** Start of RECORDS SHOWN **

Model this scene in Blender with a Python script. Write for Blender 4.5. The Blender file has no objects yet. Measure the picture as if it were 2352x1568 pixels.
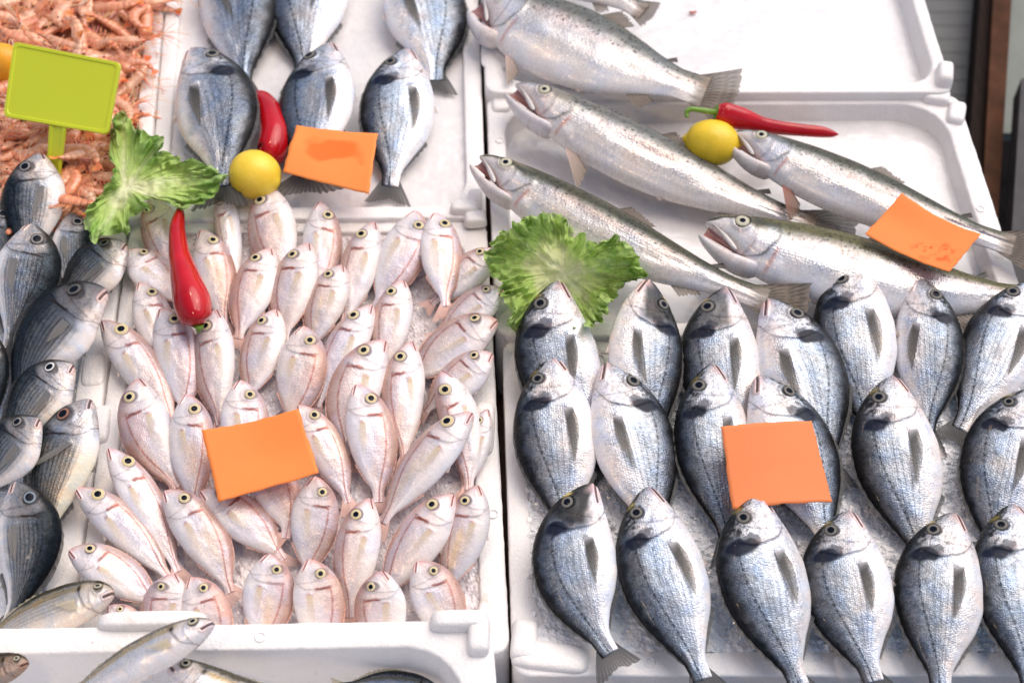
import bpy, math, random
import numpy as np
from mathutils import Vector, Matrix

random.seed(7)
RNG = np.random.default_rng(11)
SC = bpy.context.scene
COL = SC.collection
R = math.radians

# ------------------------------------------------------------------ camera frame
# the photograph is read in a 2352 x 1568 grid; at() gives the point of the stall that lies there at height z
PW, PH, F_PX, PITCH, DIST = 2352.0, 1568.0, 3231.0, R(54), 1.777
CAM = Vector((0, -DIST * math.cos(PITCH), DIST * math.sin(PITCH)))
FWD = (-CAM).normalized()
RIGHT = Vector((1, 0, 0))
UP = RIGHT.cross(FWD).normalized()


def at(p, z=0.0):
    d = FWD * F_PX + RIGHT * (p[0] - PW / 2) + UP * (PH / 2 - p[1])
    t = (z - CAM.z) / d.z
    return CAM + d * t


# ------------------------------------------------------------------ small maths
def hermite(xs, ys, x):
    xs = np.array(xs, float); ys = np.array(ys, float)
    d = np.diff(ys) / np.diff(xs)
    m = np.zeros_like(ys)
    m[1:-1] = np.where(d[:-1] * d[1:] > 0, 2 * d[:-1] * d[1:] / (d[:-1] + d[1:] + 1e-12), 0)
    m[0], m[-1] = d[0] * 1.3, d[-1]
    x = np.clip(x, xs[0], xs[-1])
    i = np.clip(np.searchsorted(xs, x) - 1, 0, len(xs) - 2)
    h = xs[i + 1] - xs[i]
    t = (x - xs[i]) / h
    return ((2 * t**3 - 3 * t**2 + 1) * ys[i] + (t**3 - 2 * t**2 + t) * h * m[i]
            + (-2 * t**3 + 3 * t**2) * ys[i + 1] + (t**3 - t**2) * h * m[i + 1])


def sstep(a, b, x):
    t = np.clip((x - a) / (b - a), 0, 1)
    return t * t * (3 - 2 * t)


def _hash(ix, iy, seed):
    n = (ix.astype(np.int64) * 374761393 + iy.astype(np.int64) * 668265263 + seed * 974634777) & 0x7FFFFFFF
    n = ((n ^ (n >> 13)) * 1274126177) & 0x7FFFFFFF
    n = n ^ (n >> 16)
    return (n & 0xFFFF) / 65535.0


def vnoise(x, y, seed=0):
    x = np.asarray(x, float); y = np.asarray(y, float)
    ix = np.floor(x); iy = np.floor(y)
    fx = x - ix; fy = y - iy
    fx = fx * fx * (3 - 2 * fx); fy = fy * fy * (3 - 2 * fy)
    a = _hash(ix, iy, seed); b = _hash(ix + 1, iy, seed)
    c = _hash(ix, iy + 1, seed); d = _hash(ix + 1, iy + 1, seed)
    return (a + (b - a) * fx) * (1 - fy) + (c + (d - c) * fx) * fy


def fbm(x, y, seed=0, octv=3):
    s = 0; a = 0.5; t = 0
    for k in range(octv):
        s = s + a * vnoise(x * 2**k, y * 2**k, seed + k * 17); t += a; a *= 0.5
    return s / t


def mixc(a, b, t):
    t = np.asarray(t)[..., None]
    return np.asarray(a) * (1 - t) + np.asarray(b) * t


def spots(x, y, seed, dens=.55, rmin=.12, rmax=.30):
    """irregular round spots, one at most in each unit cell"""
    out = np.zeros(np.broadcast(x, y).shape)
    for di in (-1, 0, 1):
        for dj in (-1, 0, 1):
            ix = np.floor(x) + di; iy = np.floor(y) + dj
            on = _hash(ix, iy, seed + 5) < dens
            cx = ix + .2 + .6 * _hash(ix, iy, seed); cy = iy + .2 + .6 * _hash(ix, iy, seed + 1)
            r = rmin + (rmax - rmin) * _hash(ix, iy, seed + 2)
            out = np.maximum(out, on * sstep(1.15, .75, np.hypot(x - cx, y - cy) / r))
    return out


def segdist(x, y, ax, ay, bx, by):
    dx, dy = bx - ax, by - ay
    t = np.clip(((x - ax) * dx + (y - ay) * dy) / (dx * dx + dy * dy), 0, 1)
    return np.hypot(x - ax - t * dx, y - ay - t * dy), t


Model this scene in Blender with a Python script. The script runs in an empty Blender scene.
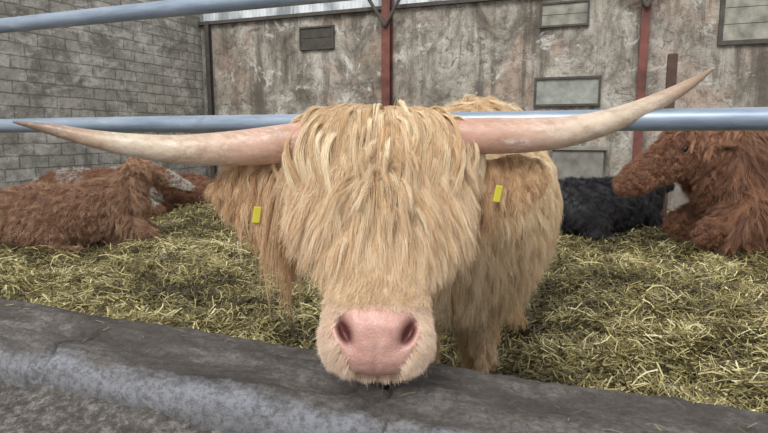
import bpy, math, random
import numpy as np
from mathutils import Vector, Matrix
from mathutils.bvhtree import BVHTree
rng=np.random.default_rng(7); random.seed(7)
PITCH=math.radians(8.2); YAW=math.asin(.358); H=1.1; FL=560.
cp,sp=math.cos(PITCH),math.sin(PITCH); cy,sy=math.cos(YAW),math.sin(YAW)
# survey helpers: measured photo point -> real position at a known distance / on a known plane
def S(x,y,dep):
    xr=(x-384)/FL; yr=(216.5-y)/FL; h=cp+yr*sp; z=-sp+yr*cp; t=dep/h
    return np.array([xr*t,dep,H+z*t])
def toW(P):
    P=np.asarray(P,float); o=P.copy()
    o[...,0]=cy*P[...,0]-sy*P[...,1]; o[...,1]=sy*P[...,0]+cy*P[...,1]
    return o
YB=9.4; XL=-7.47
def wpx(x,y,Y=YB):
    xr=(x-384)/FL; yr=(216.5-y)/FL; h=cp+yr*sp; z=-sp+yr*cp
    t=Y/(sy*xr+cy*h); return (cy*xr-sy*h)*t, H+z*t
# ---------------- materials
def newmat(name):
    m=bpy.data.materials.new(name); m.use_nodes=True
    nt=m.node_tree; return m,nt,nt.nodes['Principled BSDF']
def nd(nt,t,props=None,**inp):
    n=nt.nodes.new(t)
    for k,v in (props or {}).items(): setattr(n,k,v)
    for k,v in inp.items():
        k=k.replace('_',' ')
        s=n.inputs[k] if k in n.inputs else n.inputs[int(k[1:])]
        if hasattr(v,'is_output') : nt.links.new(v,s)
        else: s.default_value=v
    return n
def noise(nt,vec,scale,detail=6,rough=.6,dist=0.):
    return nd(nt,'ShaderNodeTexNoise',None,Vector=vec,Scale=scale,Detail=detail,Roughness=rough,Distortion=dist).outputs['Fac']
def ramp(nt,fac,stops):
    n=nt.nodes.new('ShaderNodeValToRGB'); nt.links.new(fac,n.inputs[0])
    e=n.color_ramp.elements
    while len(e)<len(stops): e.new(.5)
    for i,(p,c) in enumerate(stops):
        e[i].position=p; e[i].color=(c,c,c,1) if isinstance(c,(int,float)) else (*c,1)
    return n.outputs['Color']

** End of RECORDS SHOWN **

GOAL OF THE EXERCISE: Copy nothing but the lines from the first one in the listing through the line with "return (n & 0xFFFF) / 65535.0", and omit the pictures.

THE REPLY:
Model this scene in Blender with a Python script. Write for Blender 4.5. The Blender file has no objects yet. Measure the picture as if it were 2352x1568 pixels.
import bpy, math, random
import numpy as np
from mathutils import Vector, Matrix

random.seed(7)
RNG = np.random.default_rng(11)
SC = bpy.context.scene
COL = SC.collection
R = math.radians

# ------------------------------------------------------------------ camera frame
# the photograph is read in a 2352 x 1568 grid; at() gives the point of the stall that lies there at height z
PW, PH, F_PX, PITCH, DIST = 2352.0, 1568.0, 3231.0, R(54), 1.777
CAM = Vector((0, -DIST * math.cos(PITCH), DIST * math.sin(PITCH)))
FWD = (-CAM).normalized()
RIGHT = Vector((1, 0, 0))
UP = RIGHT.cross(FWD).normalized()


def at(p, z=0.0):
    d = FWD * F_PX + RIGHT * (p[0] - PW / 2) + UP * (PH / 2 - p[1])
    t = (z - CAM.z) / d.z
    return CAM + d * t


# ------------------------------------------------------------------ small maths
def hermite(xs, ys, x):
    xs = np.array(xs, float); ys = np.array(ys, float)
    d = np.diff(ys) / np.diff(xs)
    m = np.zeros_like(ys)
    m[1:-1] = np.where(d[:-1] * d[1:] > 0, 2 * d[:-1] * d[1:] / (d[:-1] + d[1:] + 1e-12), 0)
    m[0], m[-1] = d[0] * 1.3, d[-1]
    x = np.clip(x, xs[0], xs[-1])
    i = np.clip(np.searchsorted(xs, x) - 1, 0, len(xs) - 2)
    h = xs[i + 1] - xs[i]
    t = (x - xs[i]) / h
    return ((2 * t**3 - 3 * t**2 + 1) * ys[i] + (t**3 - 2 * t**2 + t) * h * m[i]
            + (-2 * t**3 + 3 * t**2) * ys[i + 1] + (t**3 - t**2) * h * m[i + 1])


def sstep(a, b, x):
    t = np.clip((x - a) / (b - a), 0, 1)
    return t * t * (3 - 2 * t)


def _hash(ix, iy, seed):
    n = (ix.astype(np.int64) * 374761393 + iy.astype(np.int64) * 668265263 + seed * 974634777) & 0x7FFFFFFF
    n = ((n ^ (n >> 13)) * 1274126177) & 0x7FFFFFFF
    n = n ^ (n >> 16)
    return (n & 0xFFFF) / 65535.0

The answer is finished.